Task goal: Repeat exactly the lines from the start through the line with "(DX0, HY, 0))", both ends included.
[BEGIN Material]
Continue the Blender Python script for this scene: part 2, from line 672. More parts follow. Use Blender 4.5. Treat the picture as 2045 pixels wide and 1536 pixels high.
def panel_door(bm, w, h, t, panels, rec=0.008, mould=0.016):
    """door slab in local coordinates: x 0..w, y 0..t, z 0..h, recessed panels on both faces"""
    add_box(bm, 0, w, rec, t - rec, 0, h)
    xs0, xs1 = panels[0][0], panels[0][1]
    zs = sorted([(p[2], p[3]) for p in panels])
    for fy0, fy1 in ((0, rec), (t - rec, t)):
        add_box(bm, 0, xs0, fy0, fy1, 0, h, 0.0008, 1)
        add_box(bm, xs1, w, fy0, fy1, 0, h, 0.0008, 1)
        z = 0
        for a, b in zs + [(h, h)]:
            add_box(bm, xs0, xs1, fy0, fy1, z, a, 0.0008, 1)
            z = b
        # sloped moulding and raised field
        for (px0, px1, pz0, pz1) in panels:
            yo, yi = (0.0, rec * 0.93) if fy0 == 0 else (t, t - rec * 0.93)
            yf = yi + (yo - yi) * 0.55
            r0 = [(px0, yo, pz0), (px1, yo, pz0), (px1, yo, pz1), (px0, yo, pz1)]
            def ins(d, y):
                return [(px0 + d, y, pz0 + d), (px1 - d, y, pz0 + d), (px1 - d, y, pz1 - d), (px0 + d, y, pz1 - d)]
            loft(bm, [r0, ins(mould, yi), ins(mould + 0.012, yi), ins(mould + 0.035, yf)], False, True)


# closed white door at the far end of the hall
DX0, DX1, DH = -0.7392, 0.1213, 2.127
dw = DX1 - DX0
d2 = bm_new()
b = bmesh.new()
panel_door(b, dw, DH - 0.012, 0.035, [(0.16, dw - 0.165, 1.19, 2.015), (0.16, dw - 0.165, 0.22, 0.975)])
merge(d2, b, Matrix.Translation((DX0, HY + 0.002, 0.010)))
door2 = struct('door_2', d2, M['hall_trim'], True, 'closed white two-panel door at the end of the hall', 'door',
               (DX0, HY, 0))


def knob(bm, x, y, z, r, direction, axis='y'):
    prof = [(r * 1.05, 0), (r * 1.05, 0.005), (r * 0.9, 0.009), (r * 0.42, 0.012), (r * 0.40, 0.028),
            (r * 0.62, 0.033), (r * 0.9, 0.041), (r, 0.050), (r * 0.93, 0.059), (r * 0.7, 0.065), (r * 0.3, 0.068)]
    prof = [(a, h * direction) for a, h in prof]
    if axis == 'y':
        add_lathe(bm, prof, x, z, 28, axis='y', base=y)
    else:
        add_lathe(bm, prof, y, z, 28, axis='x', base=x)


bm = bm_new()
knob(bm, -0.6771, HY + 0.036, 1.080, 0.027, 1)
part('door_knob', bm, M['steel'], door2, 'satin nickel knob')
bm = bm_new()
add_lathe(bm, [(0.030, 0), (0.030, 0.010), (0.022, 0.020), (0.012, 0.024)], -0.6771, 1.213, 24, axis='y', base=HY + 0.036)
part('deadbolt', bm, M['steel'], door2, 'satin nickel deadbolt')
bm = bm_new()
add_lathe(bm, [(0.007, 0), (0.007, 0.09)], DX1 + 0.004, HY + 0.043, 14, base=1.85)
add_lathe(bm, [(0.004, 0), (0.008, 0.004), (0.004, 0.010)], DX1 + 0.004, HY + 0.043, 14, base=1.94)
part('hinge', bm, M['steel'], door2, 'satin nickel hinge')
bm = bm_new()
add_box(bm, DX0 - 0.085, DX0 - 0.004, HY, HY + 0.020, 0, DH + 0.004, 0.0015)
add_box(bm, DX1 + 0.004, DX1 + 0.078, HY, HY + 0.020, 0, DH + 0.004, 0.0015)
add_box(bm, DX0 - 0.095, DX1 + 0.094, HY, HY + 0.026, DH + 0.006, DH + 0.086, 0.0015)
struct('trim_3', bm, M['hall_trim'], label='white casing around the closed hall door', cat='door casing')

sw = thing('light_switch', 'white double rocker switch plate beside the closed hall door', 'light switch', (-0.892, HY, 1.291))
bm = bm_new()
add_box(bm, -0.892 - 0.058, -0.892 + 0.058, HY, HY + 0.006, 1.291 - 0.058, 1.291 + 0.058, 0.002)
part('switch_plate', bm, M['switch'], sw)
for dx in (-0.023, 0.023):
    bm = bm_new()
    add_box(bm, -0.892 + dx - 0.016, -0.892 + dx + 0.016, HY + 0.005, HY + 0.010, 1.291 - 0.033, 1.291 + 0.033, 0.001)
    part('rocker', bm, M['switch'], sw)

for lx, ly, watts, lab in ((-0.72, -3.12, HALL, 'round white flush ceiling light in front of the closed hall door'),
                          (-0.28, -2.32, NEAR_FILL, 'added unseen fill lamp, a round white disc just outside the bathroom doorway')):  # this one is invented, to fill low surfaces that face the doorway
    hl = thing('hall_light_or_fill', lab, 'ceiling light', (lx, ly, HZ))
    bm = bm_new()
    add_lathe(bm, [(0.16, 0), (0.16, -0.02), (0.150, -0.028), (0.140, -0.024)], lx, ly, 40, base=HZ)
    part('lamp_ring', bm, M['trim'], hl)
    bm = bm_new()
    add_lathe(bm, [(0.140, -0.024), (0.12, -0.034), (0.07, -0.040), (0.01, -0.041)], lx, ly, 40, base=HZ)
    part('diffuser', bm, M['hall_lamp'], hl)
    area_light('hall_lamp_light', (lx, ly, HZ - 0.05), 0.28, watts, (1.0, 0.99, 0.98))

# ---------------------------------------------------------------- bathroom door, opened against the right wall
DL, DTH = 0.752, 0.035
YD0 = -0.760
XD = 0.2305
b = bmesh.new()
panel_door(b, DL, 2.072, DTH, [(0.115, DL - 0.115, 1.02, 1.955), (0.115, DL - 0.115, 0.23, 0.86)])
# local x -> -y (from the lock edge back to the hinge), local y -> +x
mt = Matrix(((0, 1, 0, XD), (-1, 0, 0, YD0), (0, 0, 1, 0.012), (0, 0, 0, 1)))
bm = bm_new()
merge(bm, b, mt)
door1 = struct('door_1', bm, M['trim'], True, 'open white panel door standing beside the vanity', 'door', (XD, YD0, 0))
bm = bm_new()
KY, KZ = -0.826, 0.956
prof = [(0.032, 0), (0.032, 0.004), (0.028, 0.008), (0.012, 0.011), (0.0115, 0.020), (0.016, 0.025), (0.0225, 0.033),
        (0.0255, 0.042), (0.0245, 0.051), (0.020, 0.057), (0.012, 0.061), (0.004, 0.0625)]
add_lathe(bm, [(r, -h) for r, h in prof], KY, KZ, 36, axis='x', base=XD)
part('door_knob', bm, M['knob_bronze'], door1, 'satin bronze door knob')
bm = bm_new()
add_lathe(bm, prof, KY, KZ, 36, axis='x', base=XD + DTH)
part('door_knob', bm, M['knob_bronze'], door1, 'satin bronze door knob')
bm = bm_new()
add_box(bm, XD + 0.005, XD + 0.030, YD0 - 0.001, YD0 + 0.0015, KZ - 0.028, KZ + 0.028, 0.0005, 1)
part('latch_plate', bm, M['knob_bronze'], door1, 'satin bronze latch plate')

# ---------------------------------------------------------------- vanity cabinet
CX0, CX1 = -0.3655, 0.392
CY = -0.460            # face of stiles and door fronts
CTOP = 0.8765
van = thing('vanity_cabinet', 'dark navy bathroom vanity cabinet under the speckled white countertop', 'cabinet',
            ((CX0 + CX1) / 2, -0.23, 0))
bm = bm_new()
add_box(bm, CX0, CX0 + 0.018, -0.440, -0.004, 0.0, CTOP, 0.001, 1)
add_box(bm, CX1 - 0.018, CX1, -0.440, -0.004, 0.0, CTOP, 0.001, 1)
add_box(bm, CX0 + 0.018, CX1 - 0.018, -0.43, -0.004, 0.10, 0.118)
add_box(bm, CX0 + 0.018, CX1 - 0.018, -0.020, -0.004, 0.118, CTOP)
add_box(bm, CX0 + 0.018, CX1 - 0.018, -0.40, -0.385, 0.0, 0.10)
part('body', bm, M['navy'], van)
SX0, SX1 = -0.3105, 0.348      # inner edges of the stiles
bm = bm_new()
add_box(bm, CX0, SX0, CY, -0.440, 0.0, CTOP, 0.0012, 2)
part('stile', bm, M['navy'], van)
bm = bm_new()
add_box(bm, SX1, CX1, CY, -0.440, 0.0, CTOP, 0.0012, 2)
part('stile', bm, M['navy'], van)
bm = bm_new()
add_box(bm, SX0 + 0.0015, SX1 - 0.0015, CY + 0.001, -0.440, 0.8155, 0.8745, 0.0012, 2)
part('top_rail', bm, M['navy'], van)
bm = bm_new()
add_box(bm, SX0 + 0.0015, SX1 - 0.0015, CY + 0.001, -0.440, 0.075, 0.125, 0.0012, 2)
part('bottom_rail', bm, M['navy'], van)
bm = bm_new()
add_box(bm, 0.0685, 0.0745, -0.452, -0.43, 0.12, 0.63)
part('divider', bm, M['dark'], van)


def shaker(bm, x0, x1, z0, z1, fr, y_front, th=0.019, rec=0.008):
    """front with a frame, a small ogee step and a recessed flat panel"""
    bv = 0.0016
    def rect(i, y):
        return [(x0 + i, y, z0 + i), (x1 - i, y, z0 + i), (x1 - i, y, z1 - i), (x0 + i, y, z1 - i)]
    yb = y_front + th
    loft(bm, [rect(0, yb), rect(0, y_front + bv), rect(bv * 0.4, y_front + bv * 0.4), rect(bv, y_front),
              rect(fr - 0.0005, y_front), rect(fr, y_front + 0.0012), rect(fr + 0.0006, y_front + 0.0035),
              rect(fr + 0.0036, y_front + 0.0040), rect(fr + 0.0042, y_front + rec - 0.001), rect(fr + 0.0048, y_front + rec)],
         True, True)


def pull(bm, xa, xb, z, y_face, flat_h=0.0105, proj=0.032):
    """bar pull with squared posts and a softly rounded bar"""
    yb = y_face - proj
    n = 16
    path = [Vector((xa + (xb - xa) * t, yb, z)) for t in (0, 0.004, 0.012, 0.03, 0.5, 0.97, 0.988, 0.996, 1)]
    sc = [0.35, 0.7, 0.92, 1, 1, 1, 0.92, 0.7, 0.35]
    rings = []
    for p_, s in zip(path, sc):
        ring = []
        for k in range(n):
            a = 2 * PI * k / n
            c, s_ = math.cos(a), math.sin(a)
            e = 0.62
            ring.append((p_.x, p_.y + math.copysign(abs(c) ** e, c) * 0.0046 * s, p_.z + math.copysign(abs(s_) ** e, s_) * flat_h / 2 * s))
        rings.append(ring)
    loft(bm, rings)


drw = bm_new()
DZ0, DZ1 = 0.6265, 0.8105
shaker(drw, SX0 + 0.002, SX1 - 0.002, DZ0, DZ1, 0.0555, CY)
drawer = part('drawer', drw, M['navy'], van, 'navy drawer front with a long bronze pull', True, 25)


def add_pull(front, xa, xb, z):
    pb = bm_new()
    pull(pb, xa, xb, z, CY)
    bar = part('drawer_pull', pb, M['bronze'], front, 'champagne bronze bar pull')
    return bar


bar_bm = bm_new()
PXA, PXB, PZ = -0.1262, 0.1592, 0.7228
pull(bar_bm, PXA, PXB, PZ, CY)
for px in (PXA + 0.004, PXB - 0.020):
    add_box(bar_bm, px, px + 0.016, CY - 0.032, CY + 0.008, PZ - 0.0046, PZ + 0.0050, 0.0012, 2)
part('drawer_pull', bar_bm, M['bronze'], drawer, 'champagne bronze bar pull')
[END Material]
Answer below:
Continue the Blender Python script for this scene: part 2, from line 672. More parts follow. Use Blender 4.5. Treat the picture as 2045 pixels wide and 1536 pixels high.
def panel_door(bm, w, h, t, panels, rec=0.008, mould=0.016):
    """door slab in local coordinates: x 0..w, y 0..t, z 0..h, recessed panels on both faces"""
    add_box(bm, 0, w, rec, t - rec, 0, h)
    xs0, xs1 = panels[0][0], panels[0][1]
    zs = sorted([(p[2], p[3]) for p in panels])
    for fy0, fy1 in ((0, rec), (t - rec, t)):
        add_box(bm, 0, xs0, fy0, fy1, 0, h, 0.0008, 1)
        add_box(bm, xs1, w, fy0, fy1, 0, h, 0.0008, 1)
        z = 0
        for a, b in zs + [(h, h)]:
            add_box(bm, xs0, xs1, fy0, fy1, z, a, 0.0008, 1)
            z = b
        # sloped moulding and raised field
        for (px0, px1, pz0, pz1) in panels:
            yo, yi = (0.0, rec * 0.93) if fy0 == 0 else (t, t - rec * 0.93)
            yf = yi + (yo - yi) * 0.55
            r0 = [(px0, yo, pz0), (px1, yo, pz0), (px1, yo, pz1), (px0, yo, pz1)]
            def ins(d, y):
                return [(px0 + d, y, pz0 + d), (px1 - d, y, pz0 + d), (px1 - d, y, pz1 - d), (px0 + d, y, pz1 - d)]
            loft(bm, [r0, ins(mould, yi), ins(mould + 0.012, yi), ins(mould + 0.035, yf)], False, True)


# closed white door at the far end of the hall
DX0, DX1, DH = -0.7392, 0.1213, 2.127
dw = DX1 - DX0
d2 = bm_new()
b = bmesh.new()
panel_door(b, dw, DH - 0.012, 0.035, [(0.16, dw - 0.165, 1.19, 2.015), (0.16, dw - 0.165, 0.22, 0.975)])
merge(d2, b, Matrix.Translation((DX0, HY + 0.002, 0.010)))
door2 = struct('door_2', d2, M['hall_trim'], True, 'closed white two-panel door at the end of the hall', 'door',
               (DX0, HY, 0))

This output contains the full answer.